[Begin]
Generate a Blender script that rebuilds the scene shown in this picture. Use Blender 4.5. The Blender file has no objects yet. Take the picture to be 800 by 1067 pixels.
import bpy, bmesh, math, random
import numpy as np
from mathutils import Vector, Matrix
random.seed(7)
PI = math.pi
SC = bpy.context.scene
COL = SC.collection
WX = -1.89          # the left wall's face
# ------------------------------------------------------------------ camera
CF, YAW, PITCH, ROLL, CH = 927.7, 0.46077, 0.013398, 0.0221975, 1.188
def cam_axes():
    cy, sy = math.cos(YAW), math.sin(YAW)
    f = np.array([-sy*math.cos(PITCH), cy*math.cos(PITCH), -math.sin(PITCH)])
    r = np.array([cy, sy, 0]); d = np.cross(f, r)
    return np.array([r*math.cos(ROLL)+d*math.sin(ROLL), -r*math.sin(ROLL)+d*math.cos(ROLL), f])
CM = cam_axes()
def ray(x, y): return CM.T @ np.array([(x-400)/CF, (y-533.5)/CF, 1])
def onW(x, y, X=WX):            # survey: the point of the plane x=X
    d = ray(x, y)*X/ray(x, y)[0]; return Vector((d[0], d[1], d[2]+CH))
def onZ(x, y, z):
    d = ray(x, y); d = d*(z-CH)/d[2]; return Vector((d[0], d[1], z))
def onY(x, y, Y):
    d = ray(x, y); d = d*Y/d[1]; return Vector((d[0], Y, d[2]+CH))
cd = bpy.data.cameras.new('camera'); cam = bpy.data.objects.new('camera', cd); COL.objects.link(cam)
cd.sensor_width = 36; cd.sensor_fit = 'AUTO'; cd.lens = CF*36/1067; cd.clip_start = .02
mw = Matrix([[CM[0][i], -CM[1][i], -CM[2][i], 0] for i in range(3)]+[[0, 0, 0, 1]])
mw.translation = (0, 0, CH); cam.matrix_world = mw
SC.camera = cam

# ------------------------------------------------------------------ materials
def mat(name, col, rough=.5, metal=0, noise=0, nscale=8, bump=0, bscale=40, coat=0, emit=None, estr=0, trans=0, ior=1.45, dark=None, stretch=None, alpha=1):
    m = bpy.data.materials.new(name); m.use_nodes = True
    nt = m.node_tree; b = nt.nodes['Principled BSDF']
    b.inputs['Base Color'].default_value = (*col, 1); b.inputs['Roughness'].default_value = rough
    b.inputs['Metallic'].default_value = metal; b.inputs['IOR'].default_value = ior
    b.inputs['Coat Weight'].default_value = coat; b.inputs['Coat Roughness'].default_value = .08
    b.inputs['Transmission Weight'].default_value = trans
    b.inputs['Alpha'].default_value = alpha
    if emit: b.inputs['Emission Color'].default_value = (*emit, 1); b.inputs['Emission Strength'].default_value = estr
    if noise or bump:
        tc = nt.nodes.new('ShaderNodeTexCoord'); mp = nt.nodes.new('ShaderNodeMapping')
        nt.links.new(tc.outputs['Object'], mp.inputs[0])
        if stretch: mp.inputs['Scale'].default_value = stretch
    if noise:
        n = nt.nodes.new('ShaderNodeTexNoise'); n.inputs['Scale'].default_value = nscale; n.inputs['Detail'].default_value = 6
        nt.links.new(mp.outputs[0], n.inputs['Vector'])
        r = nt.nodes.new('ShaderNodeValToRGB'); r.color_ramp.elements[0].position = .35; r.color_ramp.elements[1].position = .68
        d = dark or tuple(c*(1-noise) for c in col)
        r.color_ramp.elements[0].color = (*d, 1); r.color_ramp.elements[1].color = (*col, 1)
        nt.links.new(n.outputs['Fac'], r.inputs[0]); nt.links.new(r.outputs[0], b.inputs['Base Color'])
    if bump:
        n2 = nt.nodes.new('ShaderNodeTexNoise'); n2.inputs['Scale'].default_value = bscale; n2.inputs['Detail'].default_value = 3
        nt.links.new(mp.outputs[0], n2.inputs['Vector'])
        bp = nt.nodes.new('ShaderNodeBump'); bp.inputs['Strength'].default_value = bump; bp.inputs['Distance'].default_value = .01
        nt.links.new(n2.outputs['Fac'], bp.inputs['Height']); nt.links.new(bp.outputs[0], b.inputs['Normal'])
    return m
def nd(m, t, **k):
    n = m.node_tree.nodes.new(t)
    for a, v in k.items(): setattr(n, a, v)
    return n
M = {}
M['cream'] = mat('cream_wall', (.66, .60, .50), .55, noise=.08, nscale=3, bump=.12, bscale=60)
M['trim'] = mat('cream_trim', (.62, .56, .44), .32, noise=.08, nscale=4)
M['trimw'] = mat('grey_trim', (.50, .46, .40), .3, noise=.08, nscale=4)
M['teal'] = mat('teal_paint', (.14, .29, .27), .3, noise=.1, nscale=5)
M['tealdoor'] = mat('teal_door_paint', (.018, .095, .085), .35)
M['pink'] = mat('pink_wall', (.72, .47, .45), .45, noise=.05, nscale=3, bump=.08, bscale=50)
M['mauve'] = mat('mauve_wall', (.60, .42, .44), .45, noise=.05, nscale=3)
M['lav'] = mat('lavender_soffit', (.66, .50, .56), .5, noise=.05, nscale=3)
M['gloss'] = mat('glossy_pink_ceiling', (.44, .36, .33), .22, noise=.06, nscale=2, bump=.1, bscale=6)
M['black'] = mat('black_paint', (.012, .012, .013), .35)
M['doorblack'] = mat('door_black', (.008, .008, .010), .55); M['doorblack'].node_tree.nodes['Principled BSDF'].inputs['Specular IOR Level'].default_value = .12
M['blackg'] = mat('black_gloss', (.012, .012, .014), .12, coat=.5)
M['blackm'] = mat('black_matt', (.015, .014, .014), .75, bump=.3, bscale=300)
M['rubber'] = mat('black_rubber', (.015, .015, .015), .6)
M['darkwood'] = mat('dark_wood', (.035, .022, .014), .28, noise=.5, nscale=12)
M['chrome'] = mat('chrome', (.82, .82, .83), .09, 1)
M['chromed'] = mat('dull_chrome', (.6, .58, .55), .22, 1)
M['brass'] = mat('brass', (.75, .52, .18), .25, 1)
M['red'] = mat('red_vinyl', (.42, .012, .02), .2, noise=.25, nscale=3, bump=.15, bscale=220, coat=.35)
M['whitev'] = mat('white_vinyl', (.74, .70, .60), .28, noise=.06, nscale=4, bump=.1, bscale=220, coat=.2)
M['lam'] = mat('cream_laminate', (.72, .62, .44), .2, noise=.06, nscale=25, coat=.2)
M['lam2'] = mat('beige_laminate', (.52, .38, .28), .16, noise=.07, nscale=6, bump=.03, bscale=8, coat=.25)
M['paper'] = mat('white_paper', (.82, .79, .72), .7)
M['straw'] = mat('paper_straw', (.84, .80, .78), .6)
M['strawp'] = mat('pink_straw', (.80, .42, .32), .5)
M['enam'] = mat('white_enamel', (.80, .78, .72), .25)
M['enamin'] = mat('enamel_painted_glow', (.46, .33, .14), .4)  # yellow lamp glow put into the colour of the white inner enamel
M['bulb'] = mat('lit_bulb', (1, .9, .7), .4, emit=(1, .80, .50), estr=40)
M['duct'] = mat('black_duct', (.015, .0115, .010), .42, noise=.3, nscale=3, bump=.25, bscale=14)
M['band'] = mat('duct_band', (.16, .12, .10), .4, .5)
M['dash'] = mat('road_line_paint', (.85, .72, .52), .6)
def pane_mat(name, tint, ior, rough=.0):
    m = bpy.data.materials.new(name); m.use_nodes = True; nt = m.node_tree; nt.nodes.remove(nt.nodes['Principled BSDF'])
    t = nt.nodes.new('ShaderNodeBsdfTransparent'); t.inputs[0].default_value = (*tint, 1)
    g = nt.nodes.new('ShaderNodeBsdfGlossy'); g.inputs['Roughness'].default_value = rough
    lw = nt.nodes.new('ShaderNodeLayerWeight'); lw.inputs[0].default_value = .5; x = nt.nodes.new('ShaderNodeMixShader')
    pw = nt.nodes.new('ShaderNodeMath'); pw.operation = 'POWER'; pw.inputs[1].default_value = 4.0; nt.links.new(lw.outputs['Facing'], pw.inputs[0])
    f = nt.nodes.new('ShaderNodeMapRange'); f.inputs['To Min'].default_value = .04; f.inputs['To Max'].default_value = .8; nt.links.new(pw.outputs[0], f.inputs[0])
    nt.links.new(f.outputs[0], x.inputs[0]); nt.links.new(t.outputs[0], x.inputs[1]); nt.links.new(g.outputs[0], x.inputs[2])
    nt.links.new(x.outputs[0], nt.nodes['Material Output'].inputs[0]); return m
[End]
## To do
From the first line above through the line that contains "SC.camera = cam", quote each line exactly. Output nothing more.

## Exercise result
Generate a Blender script that rebuilds the scene shown in this picture. Use Blender 4.5. The Blender file has no objects yet. Take the picture to be 800 by 1067 pixels.
import bpy, bmesh, math, random
import numpy as np
from mathutils import Vector, Matrix
random.seed(7)
PI = math.pi
SC = bpy.context.scene
COL = SC.collection
WX = -1.89          # the left wall's face
# ------------------------------------------------------------------ camera
CF, YAW, PITCH, ROLL, CH = 927.7, 0.46077, 0.013398, 0.0221975, 1.188
def cam_axes():
    cy, sy = math.cos(YAW), math.sin(YAW)
    f = np.array([-sy*math.cos(PITCH), cy*math.cos(PITCH), -math.sin(PITCH)])
    r = np.array([cy, sy, 0]); d = np.cross(f, r)
    return np.array([r*math.cos(ROLL)+d*math.sin(ROLL), -r*math.sin(ROLL)+d*math.cos(ROLL), f])
CM = cam_axes()
def ray(x, y): return CM.T @ np.array([(x-400)/CF, (y-533.5)/CF, 1])
def onW(x, y, X=WX):            # survey: the point of the plane x=X
    d = ray(x, y)*X/ray(x, y)[0]; return Vector((d[0], d[1], d[2]+CH))
def onZ(x, y, z):
    d = ray(x, y); d = d*(z-CH)/d[2]; return Vector((d[0], d[1], z))
def onY(x, y, Y):
    d = ray(x, y); d = d*Y/d[1]; return Vector((d[0], Y, d[2]+CH))
cd = bpy.data.cameras.new('camera'); cam = bpy.data.objects.new('camera', cd); COL.objects.link(cam)
cd.sensor_width = 36; cd.sensor_fit = 'AUTO'; cd.lens = CF*36/1067; cd.clip_start = .02
mw = Matrix([[CM[0][i], -CM[1][i], -CM[2][i], 0] for i in range(3)]+[[0, 0, 0, 1]])
mw.translation = (0, 0, CH); cam.matrix_world = mw
SC.camera = cam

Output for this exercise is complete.